_Objective_
Print only the lines from the top of the data through the line with "COL = scene.collection", both included, skipping every picture.

_Given material_

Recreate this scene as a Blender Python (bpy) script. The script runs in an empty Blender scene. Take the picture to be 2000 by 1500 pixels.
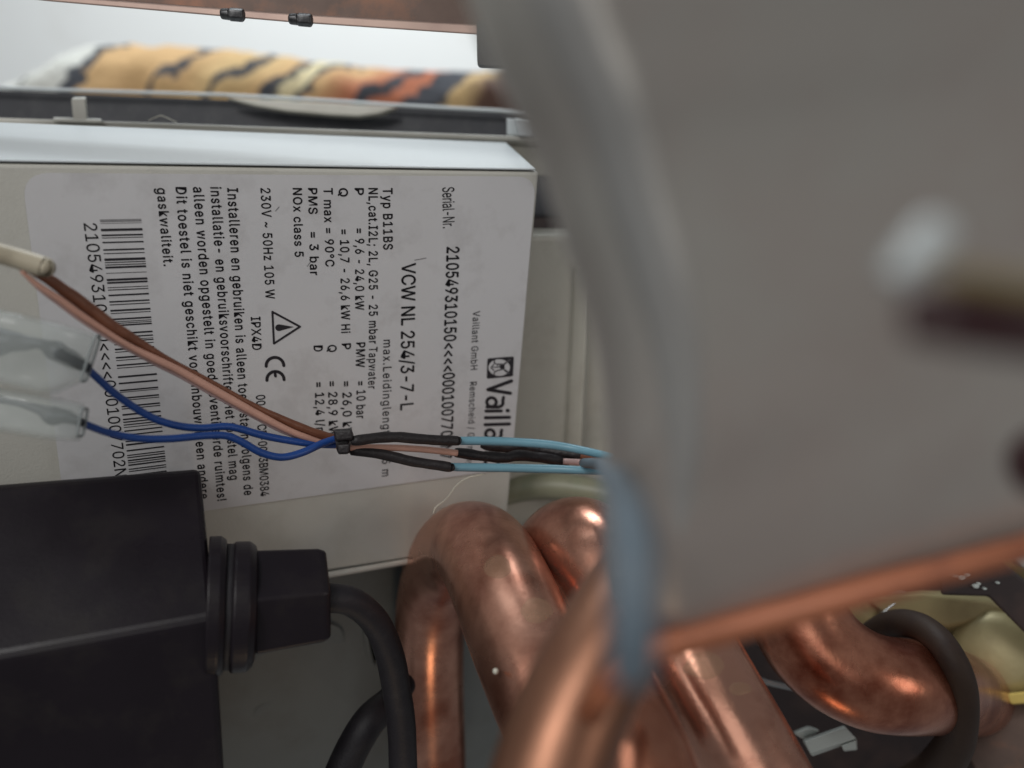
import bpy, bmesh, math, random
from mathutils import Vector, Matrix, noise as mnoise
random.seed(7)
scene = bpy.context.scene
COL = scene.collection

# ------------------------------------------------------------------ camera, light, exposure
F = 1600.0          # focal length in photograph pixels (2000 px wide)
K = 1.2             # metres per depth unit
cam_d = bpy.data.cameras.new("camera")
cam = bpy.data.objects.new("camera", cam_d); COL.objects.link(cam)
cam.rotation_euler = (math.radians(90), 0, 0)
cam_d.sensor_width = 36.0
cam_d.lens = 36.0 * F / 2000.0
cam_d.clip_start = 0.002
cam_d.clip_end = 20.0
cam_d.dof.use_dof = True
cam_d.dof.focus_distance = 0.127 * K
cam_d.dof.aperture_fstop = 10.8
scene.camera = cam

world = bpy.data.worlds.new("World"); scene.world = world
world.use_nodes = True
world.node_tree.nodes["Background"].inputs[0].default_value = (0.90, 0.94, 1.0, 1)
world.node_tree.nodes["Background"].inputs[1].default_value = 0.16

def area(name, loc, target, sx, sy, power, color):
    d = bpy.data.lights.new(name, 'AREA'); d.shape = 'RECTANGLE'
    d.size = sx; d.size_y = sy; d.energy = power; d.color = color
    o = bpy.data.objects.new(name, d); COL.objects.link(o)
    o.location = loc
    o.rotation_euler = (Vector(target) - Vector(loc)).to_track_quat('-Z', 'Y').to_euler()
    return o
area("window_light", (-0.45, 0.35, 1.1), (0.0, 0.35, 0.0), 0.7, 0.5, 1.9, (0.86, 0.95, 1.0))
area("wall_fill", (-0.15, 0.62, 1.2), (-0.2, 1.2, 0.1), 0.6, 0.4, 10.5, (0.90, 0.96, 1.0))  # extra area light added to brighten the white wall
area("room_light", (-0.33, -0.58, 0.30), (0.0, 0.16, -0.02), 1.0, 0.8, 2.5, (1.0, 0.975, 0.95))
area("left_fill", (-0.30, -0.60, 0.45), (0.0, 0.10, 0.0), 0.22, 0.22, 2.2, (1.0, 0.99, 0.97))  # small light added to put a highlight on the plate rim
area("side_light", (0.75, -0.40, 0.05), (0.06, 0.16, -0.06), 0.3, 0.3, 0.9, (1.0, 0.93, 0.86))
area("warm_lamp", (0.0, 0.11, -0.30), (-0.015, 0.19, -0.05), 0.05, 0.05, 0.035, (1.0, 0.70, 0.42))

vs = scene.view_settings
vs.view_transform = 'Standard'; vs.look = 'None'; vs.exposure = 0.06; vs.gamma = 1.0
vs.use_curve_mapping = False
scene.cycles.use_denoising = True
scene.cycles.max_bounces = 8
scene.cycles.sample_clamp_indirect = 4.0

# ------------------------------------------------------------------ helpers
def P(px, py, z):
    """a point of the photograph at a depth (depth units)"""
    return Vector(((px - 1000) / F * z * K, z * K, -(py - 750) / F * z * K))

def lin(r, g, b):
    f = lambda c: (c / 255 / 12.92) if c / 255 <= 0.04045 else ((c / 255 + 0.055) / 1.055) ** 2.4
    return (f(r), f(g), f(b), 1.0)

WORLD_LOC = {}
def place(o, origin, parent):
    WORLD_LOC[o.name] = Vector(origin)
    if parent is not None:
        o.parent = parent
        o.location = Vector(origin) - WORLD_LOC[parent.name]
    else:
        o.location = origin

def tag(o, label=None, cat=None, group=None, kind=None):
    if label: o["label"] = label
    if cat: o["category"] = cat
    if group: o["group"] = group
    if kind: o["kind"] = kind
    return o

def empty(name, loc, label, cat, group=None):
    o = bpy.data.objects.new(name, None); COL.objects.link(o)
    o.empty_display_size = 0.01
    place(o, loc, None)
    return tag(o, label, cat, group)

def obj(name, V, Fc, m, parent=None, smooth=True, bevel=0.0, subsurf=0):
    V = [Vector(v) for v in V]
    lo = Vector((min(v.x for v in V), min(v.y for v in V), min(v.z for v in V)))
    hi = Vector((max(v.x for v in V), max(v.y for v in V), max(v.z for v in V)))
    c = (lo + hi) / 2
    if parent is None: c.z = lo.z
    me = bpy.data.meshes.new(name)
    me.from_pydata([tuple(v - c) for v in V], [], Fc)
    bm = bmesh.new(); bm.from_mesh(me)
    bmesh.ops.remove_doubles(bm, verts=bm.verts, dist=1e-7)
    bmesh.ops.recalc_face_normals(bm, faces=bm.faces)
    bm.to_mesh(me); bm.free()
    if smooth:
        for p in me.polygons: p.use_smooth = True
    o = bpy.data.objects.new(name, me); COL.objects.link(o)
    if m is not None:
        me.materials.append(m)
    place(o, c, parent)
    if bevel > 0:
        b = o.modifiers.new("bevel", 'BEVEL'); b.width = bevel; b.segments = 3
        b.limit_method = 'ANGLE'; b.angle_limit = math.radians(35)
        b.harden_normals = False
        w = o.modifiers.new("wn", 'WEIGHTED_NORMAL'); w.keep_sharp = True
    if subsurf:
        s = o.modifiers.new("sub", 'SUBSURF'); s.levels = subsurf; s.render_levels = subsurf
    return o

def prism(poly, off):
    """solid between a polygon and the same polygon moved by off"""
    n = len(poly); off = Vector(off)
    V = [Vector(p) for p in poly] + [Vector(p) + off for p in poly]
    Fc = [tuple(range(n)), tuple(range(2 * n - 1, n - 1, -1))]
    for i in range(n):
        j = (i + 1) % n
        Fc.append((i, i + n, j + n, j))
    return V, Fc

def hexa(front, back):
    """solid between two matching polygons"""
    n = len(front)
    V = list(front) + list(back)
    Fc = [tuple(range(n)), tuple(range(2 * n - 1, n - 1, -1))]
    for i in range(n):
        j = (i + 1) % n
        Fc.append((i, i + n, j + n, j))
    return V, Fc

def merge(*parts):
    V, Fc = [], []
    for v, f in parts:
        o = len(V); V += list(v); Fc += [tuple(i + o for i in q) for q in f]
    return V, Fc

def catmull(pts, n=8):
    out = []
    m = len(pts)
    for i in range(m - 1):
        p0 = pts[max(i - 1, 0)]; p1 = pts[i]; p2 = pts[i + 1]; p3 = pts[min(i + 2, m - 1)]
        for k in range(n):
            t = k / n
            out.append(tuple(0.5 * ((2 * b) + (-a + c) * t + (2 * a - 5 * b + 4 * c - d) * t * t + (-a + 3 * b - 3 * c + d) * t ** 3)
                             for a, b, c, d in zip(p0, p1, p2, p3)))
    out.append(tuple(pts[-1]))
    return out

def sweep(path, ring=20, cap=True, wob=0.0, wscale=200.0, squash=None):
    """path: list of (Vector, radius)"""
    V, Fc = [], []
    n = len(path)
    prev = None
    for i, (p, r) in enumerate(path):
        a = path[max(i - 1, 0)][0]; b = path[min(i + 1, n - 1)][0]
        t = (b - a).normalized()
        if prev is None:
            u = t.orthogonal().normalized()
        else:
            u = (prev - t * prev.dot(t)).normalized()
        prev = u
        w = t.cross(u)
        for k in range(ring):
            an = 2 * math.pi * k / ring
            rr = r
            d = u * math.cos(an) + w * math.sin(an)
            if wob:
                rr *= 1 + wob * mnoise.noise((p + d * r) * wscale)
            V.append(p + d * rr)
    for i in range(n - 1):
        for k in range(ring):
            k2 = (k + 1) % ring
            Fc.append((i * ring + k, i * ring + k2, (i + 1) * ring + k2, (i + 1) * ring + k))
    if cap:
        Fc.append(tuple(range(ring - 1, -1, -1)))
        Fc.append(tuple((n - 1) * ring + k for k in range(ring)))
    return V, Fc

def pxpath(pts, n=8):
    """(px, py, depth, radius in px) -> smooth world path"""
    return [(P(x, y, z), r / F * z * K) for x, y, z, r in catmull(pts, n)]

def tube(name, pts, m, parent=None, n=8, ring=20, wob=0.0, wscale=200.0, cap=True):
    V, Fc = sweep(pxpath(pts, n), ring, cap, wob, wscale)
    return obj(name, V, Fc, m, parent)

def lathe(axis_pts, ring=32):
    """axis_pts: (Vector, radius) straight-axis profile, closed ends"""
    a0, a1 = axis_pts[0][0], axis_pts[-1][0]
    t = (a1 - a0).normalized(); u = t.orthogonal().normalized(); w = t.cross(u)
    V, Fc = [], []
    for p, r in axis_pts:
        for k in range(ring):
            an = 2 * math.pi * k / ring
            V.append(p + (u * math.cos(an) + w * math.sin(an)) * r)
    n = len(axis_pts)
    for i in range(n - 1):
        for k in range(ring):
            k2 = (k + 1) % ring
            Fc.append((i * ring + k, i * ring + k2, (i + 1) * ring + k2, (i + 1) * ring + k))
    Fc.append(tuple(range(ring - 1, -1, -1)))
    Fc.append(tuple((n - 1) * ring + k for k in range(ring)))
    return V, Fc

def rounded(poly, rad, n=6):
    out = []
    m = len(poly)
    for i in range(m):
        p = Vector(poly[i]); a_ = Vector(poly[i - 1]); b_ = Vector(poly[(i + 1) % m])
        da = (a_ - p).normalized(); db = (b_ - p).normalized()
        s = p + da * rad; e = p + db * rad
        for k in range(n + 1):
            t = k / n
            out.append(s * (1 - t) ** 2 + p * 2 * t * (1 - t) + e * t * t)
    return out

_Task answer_
Recreate this scene as a Blender Python (bpy) script. The script runs in an empty Blender scene. Take the picture to be 2000 by 1500 pixels.
import bpy, bmesh, math, random
from mathutils import Vector, Matrix, noise as mnoise
random.seed(7)
scene = bpy.context.scene
COL = scene.collection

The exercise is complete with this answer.